In this case of course at periodic intervals the copper and mercury sleeve enriched with gold is withdrawn for recovery of the gold.

This second embodiment of the apparatus according to the invention may be mounted on a mobile carriage allowing it to be transferred to and used in areas in which gold is more likely to be present.

The essential characteristics of the invention have been described but it is understood that conceptually equivalent modifications and changes are possible and foreseeable without going outside of its scope.

Claims

1. Method for extracting metals amalgamatable with mercury from fluid material containing said metals in the form of metal particles, said method comprising:

contacting a slurry or aqueous solution containing metal particles of a metal to be recovered by amalgamation with a surface of a support amalgamated with mercury to form on said surface an amalgam with said metal to be recovered;

continuously removing a surface film from said surface of said support; and

continuously restoring said surface of said support on which said amalgam is formed by electrolytic deposition of mercury thereon.

2. A method according to claim 1 wherein said support is comprised of copper amalgamated with mercury.

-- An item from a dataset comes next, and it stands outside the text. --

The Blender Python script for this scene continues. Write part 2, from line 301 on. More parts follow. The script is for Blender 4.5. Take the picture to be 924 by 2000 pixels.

3. A method according to claim 1 wherein said metal particles to be recovered are gold particles.

4. A method according to claim 3 wherein said extraction is performed on aqueous suspensions or slurries of alluvial sands to recover said gold particles.

5. A method according to claim 1 wherein said film removed from said support contains sulfides.

6. A method according to claim 5 wherein said film removed from said support is recovered in a continuous manner and the metal to be recovered is separated from said film.

7. A method according to claim 2 wherein said surface of said support is wetted with an aqueous solution of mercury salts and electrolysis of said aqueous solution is performed in such a manner as to deposit metallic mercury on said surface for amalgamation with said copper to form a copper-mercury amalgam.

8. A method according to claim 7 wherein said aqueous solution includes a silver salt having the function of improving the formation of said copper-mercury amalgam.

9. A method according to claim 7 wherein said electroylsis is performed at a current intensity so as to cause not only electrolysis of said mercury salts but also at least partial electrolysis of the water.